Ci può essere però un’altra risposta alla crisi, la possibilità di scoprire  capacità non esplorate, di  ricostruire una strategia nuova per risolvere problemi che sembravano insormontabili:  dal lavoro da reinventare nelle nuove tecnologie e nei servizi legati  esclusivamente al capitale umano, alla protezione sociale da ridisegnare con risorse più limitate, dalle produzioni senza valore sociale alla riscoperta delle produzioni utili, dal consumismo esasperato ad uno stile di vita più sobrio.

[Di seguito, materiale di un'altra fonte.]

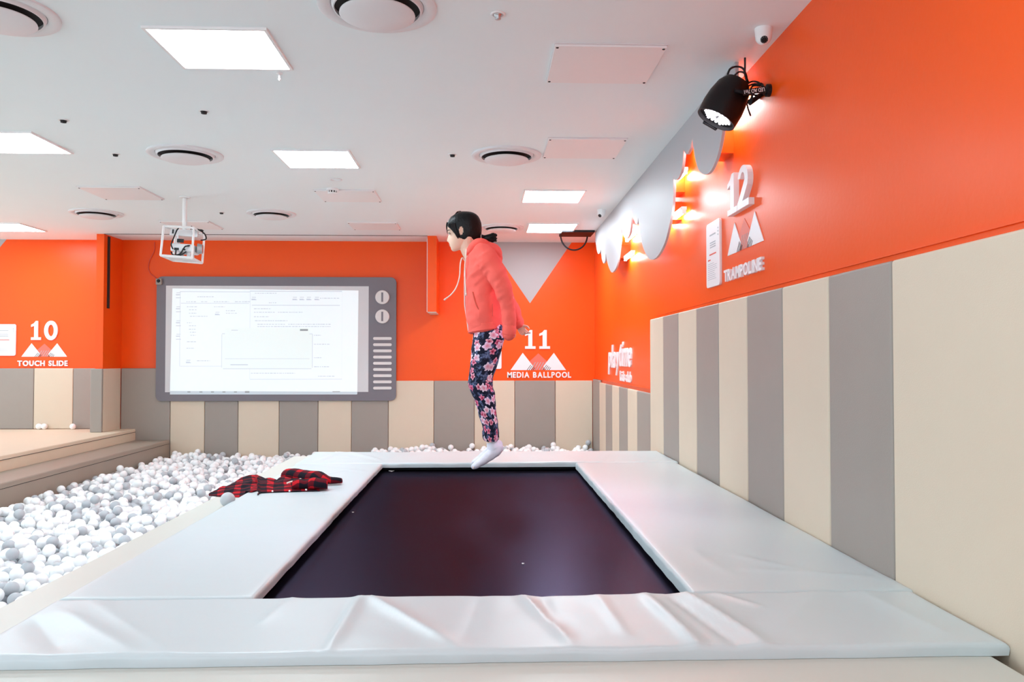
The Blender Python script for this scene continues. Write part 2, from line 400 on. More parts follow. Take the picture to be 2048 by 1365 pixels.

Alcuni esempi? Il Welfare di comunità  che affianca il vecchio Stato Sociale ammaccato è  una rielaborazione della crisi del vecchio assistenzialismo. La presa in carico della persona per accompagnarla al lavoro, riconvertirla quando dovrà cambiare attività, sostenerla anche economicamente nelle fasi in cui il lavoro non ci sarà, è una nuova modalità di risposta alla crisi del posto fisso che non esiste di fatto più. Costruire reti di persone volontarie con esperienza nella gestione dell’ordine pubblico (ex operatori delle forze dell’ordine o cittadini con particolari attitudini e sensibilità) ad interagire con polizia e carabinieri nella difesa dell’ordine cittadino può migliorare il controllo del territorio comunale soprattutto a difesa dalla microcriminalità oggi diffusa. Il sistema del no profit che gestisca la cultura, il patrimonio artistico può essere l’alternativa alla crisi di una gestione statale troppo lenta ed ingessata. Il tutto, deve essere messo in pratica mantenendo l’identità della comunità, ovvero valori, conoscenze, tradizioni culturali che la connotano. Questa è l’infrastruttura essenziale che va presidiata con ogni sforzo e con ogni iniziativa coerente.